Camilla Cleese with fellow US comic Steve Hofstetter.
Camilla Cleese with fellow US comic Steve Hofstetter. Photograph: Murdo Macleod for the Guardian

Examples of her “really dark sense of humour, like my dad’s” include routines about the supposed “gift” of childbirth and stealing dogs from blind people. It’s a mite self-conscious, this would-be shocking shtick, as Cleese celebrates traditional gender roles (see the fine punchline to her joke about not wanting to be rescued by a female firefighter) and scorns the idea of the “gender reveal party”. Ending in standard-issue jokes about her height (as she did four years ago), and peppered with crowd-pleasing jokes about her famous dad, Cleese’s half-hour suggests a capable club comedian who’s yet to produce a coherent show.
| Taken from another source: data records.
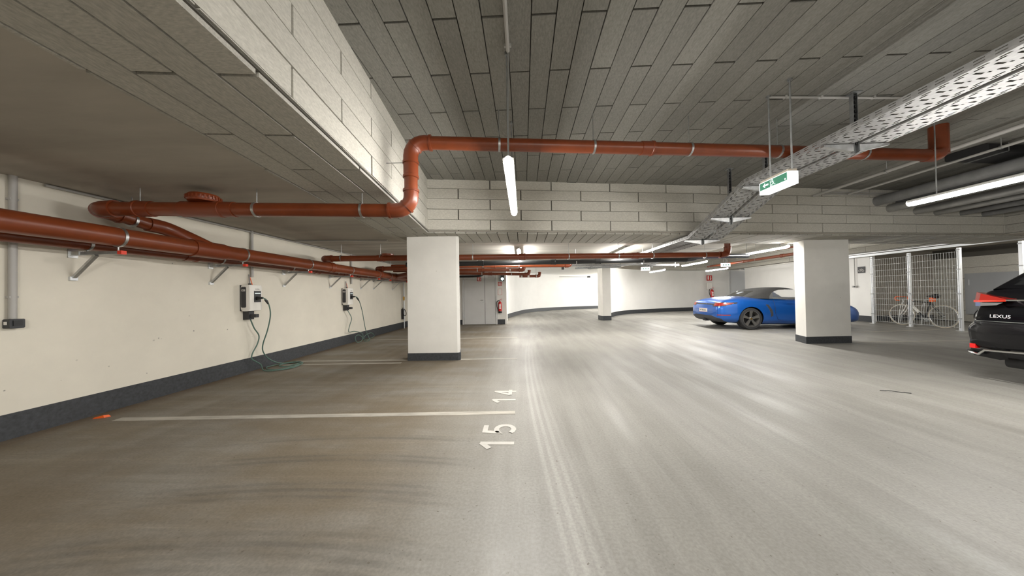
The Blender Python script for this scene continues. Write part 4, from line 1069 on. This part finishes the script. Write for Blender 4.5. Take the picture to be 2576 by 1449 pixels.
bicycle('road_bicycle', 'road bicycle with cream tyres and orange bar tape behind the fence', (12.78, 9.60, 0), PI / 2, 'dark', 'cream_tyre')
bicycle('city_bicycle', 'dark bicycle partly hidden behind the black car', (13.7, 8.1, 0), PI / 2 + .25, 'charcoal', 'tyre')
bicycle('city_bicycle', 'dark bicycle standing against the wall deep in the store', (14.5, 8.9, 0), PI / 2 - .15, 'charcoal', 'tyre')
rk = thing('bicycle_rack', 'low silver bicycle rack by the left end of the fence', 'rack', (13.15, 10.9, 0))
for k in range(3): MB().tube(spline([(-.06 + .02 * k, .05 - .28 * k, 0), (0, .05 - .28 * k, .5), (.0, -.05 - .28 * k, .86)], 3), .010, 6).tube([(.05, .09 - .28 * k, 0), (.06, -.01 - .28 * k, .86)], .010, 6).build('hoop', 'zinc', rk, True)
MB().bar((0, .2, .02), (0, -.8, .02), .04, .03).build('base_bar', 'zinc_dull', rk)

# ------------------------------------------------------------------ cars
def cr(p0, p1, p2, p3, t):
    return .5 * ((2 * p1) + (p2 - p0) * t + (2 * p0 - 5 * p1 + 4 * p2 - p3) * t * t + (3 * p1 - p0 - 3 * p2 + p3) * t ** 3)
def dense(arr, n):
    out = []
    for i in range(len(arr) - 1):
        p = [arr[max(i - 1, 0)], arr[i], arr[i + 1], arr[min(i + 2, len(arr) - 1)]]
        for k in range(n): out.append([cr(*[q[j] for q in p], k / n) for j in range(len(arr[0]))])
    return out + [list(arr[-1])]
def loft(sections, nu, nv):
    """sections: lists of (x, y, z) half profiles, bottom centre to top centre; returns grid of full rings"""
    fine = [dense(s_, nv) for s_ in sections]
    flat_ = [[c for p in s_ for c in p] for s_ in fine]
    rows = dense(flat_, nu)
    grid = []
    for r in rows:
        half = [V(r[i:i + 3]) for i in range(0, len(r), 3)]
        half = [V((p.x, max(p.y, 0), p.z)) for p in half]
        full = half + [V((p.x, -p.y, p.z)) for p in half[-2:0:-1]]
        grid.append(full)
    return grid
def split_grid(grid, classify, closed=True, caps=None):
    """sort the faces of a lofted grid into parts"""
    parts = {}
    n = len(grid[0])
    for i in range(len(grid) - 1):
        for j in range(n if closed else n - 1):
            j2 = (j + 1) % n
            q = [grid[i][j], grid[i][j2], grid[i + 1][j2], grid[i + 1][j]]
            c = (q[0] + q[1] + q[2] + q[3]) / 4
            k = classify(c, i / (len(grid) - 1), j)
            if k: parts.setdefault(k, []).append(((i, j), (i, j2), (i + 1, j2), (i + 1, j)))
    if caps:
        parts.setdefault(caps[0], []).append(tuple((0, j) for j in range(n)))
        parts.setdefault(caps[1], []).append(tuple((len(grid) - 1, j) for j in range(n)))
    return parts
def part_mesh(grid, faces, name, m, parent, label=None):
    idx = {}; vs = []; fs = []
    for f in faces:
        g = []
        for k in f:
            if k not in idx: idx[k] = len(vs); vs.append(grid[k[0]][k[1]])
            g.append(idx[k])
        if len(set(g)) >= 3: fs.append(g)
    mb = MB(); mb.add(vs, fs)
    o = mb.build(name, m, parent, False, label)
    for p in o.data.polygons: p.use_smooth = True
    o.data.set_sharp_from_angle(angle=math.radians(50))
    return o
def part_sides(grid, faces, name, m, parent, label=None):
    if name not in ('reflector', 'light_surround', 'side_window', 'tail_light', 'side_intake', 'pillar'): return part_mesh(grid, faces, name, m, parent, label)
    sides = {}
    for f in faces: sides.setdefault(sum(grid[a][b].y for a, b in f) > 0, []).append(f)
    for fs in sides.values(): part_mesh(grid, fs, name, m, parent, label)
def snap_arches(grid, arches):
    for (ax, az, r) in arches:
        for row in grid:
            for p in row:
                d_ = math.hypot(p.x - ax, p.z - az)
                if abs(p.y) > .5 and p.z > .12 and r - .035 < d_ < r + .035:
                    k = (r + (.018 if d_ > r else -.018)) / d_ if False else r / d_
                    p.x = ax + (p.x - ax) * k; p.z = az + (p.z - az) * k
def in_arch(c, arches, wmin):
    return abs(c.y) > wmin and any(math.hypot(c.x - a[0], c.z - a[1]) < a[2] for a in arches)
def car_wheel(parent, x, y, r, wd, side, spokes=5, cap_m='brass', arch_r=None):
    """side -1 = the right-hand wheel (faces -y)"""
    t = bpy.data.objects.new('wheel', None); col.objects.link(t); t.parent = parent; t.location = (x, y, r); t.empty_display_size = .1
    h_ = wd / 2
    MB().lathe([(r * .70, -h_), (r * .93, -h_), (r * .985, -h_ * .8), (r, -h_ * .4), (r, h_ * .4), (r * .985, h_ * .8), (r * .93, h_), (r * .70, h_)], 40, (0, 0, 0), 1, False).build('tyre', 'tyre', t, True)
    o = side * h_
    MB().lathe([(r * .60, o * .1), (r * .735, o * .9), (r * .745, o * 1.02), (r * .71, o * 1.03), (r * .66, o * .6), (r * .60, o * .15)], 40, (0, 0, 0), 1, False).build('rim', 'rim', t, True)
    MB().lathe([(0, o * .05), (r * .62, o * .05), (r * .62, o * .0), (0, o * .0)], 30, (0, 0, 0), 1).build('brake_disc', 'dark', t, True)
    mb = MB()
    for k in range(spokes):
        a = 2 * PI * k / spokes + .3
        ca, sa = math.cos(a), math.sin(a)
        vs = []
        for rr, hw, oo in ((r * .10, r * .075, o * .86), (r * .45, r * .10, o * .92), (r * .71, r * .15, o * 1.0)):
            for e in (-1, 1):
                vs.append((rr * ca - e * hw * sa, oo, rr * sa + e * hw * ca)); vs.append((rr * ca - e * hw * sa, oo - side * .05, rr * sa + e * hw * ca))
        mb.add(vs, [(0, 2, 6, 4), (4, 6, 10, 8), (1, 5, 7, 3), (5, 9, 11, 7), (0, 4, 5, 1), (4, 8, 9, 5), (2, 3, 7, 6), (6, 7, 11, 10), (8, 10, 11, 9), (0, 1, 3, 2)])
    mb.lathe([(0, o * .7), (r * .17, o * .7), (r * .17, o * .9), (r * .13, o * .96), (0, o * .97)], 20, (0, 0, 0), 1)
    mb.build('spokes', 'rim', t, False)
    MB().lathe([(0, o * .95), (r * .085, o * .95), (r * .08, o * 1.0), (0, o * 1.0)], 16, (0, 0, 0), 1).build('hub_cap', cap_m, t, True)
    return t
def arch_liner(parent, ax, az, r, y_in, y_out):
    mb = MB(); vs = []; n = 24
    for k in range(n + 1):
        a = math.radians(-25 + 230 * k / n)
        for y in (y_in, y_out): vs.append((ax + r * math.cos(a), y, az + r * math.sin(a)))
    mb.add(vs, [(2 * k, 2 * k + 1, 2 * k + 3, 2 * k + 2) for k in range(n)])
    c = len(vs); mb.add([(ax, y_in, az)] + [vs[2 * k] for k in range(n + 1)], [(0, k + 1, k + 2) for k in range(n)])
    mb.build('wheel_arch_liner', 'dark', parent)

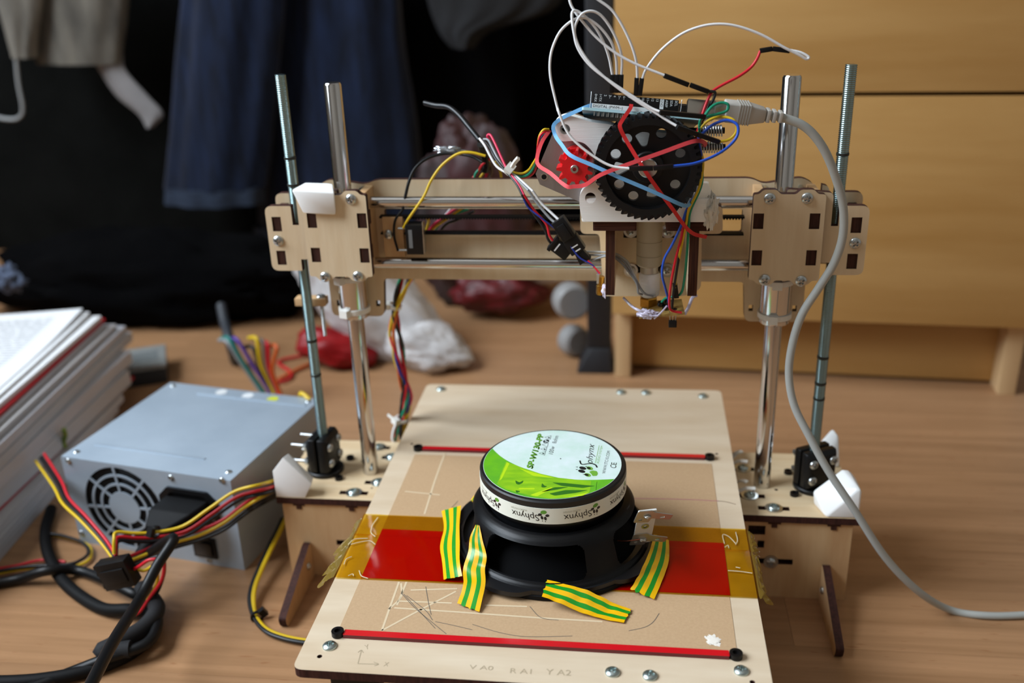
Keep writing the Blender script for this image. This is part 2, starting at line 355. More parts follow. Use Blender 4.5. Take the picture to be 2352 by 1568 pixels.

Hofstetter’s is the stronger set. A self-described “political comedian”, the New Yorker covers redneck boycotts, Nazis in Charlottesville and the time a murder took place in his hotel. His control of pace and tone are a step above Cleese’s, but – at last to UK audiences – Cleese fille is where the action is. They’re queuing for the chance to rubberneck life in a megastar’s shadow, and Cleese is happy to oblige. But as the daddy jokes keep coming, some of them recycled from 2014 (“We’ve got a new child in our family – my new stepmom”), escaping that shadow seems more unlikely than ever.